The Dipsomaniacs draw on a familiar range of influences here: variants of late-'60s psychedelic pop and rock from both sides of the Atlantic. Indeed, this album has the feel of an affectionate tribute to many of their forebears, with certain tracks paying direct homage to specific artists. Even so, it's not a case of a band anachronistically recreating old records; as they've done on previous releases, the Dipsomaniacs acknowledge the artists who have inspired them but render those influences in a sound that is very much their own, adding new dimensions and twists to their contemporary version of psychedelia.

This album's pair of gargantuan jams showcase the Dipsomaniacs' talents in that regard.

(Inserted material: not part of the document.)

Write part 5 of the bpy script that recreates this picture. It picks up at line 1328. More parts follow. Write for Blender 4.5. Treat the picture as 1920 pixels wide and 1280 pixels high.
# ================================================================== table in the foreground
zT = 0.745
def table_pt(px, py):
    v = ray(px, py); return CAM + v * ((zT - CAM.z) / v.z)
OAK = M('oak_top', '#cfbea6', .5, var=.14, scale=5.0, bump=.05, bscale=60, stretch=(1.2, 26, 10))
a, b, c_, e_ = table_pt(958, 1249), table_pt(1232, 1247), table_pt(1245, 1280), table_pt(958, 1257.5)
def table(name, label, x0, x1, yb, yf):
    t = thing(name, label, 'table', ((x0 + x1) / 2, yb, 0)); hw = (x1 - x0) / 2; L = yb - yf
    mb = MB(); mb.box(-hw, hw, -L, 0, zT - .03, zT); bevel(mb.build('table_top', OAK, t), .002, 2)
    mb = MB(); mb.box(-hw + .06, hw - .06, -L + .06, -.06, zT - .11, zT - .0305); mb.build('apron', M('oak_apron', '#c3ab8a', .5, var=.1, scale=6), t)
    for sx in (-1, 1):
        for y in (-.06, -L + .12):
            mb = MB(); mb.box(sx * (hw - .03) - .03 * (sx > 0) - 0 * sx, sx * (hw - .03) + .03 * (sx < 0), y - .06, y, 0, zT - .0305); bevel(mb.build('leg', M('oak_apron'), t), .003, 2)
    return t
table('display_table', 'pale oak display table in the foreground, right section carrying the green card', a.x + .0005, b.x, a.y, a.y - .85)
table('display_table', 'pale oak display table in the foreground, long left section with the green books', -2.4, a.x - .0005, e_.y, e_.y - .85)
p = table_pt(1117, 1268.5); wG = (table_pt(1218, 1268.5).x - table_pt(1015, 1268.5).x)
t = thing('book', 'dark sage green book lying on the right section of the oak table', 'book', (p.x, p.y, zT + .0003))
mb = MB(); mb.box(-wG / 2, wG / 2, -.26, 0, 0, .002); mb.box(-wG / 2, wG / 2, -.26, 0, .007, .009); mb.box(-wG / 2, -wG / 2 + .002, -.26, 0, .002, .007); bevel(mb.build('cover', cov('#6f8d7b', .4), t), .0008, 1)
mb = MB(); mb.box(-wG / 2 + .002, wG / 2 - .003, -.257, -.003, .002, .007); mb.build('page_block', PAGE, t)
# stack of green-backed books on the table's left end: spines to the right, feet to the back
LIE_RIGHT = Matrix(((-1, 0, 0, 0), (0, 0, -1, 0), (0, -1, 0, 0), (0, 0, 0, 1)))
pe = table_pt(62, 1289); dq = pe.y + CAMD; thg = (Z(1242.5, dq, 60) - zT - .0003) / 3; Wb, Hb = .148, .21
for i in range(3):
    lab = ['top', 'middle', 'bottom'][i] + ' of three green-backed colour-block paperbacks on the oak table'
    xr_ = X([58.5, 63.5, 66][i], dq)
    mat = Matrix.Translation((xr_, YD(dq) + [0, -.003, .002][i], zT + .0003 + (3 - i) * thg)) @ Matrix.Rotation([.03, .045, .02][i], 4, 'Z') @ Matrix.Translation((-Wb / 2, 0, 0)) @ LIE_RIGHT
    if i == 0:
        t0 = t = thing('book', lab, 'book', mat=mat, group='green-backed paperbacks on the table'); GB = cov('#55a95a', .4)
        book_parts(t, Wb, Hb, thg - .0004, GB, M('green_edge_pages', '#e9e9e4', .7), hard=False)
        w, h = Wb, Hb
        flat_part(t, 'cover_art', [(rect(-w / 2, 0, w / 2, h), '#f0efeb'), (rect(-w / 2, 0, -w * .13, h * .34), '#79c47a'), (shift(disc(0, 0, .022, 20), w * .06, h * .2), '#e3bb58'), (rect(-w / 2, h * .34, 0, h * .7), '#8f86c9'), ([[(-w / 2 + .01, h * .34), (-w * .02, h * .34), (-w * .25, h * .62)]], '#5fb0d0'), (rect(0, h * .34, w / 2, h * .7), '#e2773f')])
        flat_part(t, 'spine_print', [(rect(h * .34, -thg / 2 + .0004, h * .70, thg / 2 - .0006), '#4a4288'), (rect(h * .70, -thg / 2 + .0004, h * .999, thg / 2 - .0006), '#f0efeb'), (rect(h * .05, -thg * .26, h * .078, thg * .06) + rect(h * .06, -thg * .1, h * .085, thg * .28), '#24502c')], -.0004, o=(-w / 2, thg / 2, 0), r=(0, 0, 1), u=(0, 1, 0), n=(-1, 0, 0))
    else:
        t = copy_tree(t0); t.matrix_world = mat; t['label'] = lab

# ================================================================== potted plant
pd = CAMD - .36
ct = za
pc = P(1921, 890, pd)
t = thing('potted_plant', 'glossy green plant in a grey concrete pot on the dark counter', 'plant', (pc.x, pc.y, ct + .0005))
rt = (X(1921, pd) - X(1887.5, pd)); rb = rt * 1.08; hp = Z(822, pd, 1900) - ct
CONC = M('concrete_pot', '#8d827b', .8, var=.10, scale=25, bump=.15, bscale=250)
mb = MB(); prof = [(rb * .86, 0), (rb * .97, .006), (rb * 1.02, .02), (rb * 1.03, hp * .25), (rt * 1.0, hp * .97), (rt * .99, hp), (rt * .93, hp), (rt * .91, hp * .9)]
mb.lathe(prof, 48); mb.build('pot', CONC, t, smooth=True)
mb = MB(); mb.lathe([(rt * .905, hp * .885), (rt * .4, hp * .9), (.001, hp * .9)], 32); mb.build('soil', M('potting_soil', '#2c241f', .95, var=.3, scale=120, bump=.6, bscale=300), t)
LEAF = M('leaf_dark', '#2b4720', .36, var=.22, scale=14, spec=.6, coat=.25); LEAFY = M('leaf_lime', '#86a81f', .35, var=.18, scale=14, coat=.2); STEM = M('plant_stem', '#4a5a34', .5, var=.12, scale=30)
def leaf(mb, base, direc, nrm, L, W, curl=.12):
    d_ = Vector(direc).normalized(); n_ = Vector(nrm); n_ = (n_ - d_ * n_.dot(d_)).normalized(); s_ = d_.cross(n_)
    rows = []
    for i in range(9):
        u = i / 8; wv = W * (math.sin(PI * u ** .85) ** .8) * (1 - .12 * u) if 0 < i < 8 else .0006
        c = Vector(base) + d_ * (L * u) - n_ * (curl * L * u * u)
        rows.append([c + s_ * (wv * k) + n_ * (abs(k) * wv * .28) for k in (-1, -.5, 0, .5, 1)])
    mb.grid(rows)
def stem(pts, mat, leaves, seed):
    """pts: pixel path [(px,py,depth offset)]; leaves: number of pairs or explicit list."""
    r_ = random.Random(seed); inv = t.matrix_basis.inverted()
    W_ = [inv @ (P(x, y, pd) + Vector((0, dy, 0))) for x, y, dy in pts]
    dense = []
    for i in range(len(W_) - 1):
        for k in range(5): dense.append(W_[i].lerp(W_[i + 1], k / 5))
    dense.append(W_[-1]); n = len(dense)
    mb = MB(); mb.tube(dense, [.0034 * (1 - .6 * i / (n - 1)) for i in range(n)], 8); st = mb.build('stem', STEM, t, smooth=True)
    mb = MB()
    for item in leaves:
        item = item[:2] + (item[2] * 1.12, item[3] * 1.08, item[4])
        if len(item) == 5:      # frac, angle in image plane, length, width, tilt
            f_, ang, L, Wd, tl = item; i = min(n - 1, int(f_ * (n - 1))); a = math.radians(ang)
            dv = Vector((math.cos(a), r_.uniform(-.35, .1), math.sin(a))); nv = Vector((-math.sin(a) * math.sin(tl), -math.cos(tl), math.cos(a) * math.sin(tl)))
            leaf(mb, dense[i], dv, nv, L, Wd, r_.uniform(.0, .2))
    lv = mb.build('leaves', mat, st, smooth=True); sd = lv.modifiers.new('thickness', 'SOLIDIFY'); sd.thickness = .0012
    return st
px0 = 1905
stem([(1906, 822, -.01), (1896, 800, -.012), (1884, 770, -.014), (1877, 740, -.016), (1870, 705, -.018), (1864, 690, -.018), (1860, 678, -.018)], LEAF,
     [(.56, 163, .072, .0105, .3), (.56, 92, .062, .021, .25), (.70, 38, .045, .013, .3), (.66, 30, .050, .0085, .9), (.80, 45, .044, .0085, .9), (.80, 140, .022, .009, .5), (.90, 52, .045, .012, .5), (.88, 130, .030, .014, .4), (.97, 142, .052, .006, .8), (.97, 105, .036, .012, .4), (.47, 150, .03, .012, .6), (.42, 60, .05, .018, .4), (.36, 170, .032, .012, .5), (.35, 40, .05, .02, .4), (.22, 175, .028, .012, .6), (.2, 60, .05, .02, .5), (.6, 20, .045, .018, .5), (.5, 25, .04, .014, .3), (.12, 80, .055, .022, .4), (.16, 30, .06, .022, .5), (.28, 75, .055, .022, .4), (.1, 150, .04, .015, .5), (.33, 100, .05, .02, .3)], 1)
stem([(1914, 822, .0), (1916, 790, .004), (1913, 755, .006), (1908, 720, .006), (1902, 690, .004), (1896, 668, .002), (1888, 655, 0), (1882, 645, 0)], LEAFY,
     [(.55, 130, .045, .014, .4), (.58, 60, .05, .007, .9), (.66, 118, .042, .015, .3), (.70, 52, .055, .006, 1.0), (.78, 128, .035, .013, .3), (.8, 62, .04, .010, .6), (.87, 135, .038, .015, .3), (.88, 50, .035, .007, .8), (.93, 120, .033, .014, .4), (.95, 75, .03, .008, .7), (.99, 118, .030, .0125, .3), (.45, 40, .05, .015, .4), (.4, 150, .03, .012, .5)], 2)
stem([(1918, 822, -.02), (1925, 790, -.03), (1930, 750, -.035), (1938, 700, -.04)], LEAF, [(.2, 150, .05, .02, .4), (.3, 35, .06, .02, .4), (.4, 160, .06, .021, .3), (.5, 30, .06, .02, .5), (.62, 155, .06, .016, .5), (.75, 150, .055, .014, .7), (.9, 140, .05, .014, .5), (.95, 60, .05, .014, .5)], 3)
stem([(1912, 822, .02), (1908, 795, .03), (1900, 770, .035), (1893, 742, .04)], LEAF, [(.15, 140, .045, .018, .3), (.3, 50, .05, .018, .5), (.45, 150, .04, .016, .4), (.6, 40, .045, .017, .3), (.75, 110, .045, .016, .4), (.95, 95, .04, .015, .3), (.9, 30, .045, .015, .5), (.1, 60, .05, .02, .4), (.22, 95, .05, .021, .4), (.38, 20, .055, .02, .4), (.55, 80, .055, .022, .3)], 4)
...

The trance-inducing "Dipso Raga #1 (for George)" is, as one might expect, an Eastern-flavored number – the "George" in question presumably being the late Beatle. It takes a little while to get going, as Øyvind Holm's acoustic-guitar approximation of a sitar toys with listeners for several minutes. However, after Gøran Olsen joins in on trombone, adding free-jazz inflections to the proceedings, the track takes off, ebbing and flowing its way through passages of tranquillity and intensity before building to a climax at the quarter-hour mark.

There's something sadly ironic about the title of this album's other standout, "In Syd's Garden." These days, according to occasional reports, Roger "Syd" Barrett is an unremarkable, albeit damaged 56-year-old with a paunch, who spends his time weeding and tending to plants in the garden of his very ordinary semi-detached Cambridge house. Not the sort of thing that neo-psychedelic epics are made of, really. But, of course, the garden invoked here by the Dipsomaniacs isn't Roger's mundane suburban one. It's a nostalgic metaphor, conjuring up sounds and images of Syd before the fall: Barrett the beautiful young psychedelic shaman with a mirror-disc-adorned guitar bathed in liquid light, leading the Floyd through epic mind-expanding jams at "The 14-Hour Technicolour Dream." On this track, the Dipsomaniacs set the controls for the heart of the sun and launch into orbit for 20 minutes (and this is apparently the edited version!). Propelled by a driving rhythm section, swirling kaleidoscopic keyboards, and sporadic guitar pyrotechnics, the band charts the furthest reaches of space-rock territory, even making a playful riffing nod to "Interstellar Overdrive" along the way.

The album's only vocal number, "Before Painting Your Murals," contrasts markedly with the more expansive, spaced-out tracks, providing further evidence of the Dipsomaniacs' versatility. Warm horns, gentle strumming, some lap-steel twang, and lilting, wistful vocals briefly transport us to an imaginary southwestern desertscape where we encounter the ghost of Gram Parsons.

The Tremolo of Her Mind...The Strings of Her Soul places the Dipsomaniacs in good company, their ability to balance nostalgic homage and innovation especially recalling that of bands in the Woronzow Records axis. Much like the Lucky Bishops, as well as seasoned campaigners like Nick Saloman and Adrian Shaw, the Dipsomaniacs continue to reinvent psychedelic pop and rock in pleasing ways.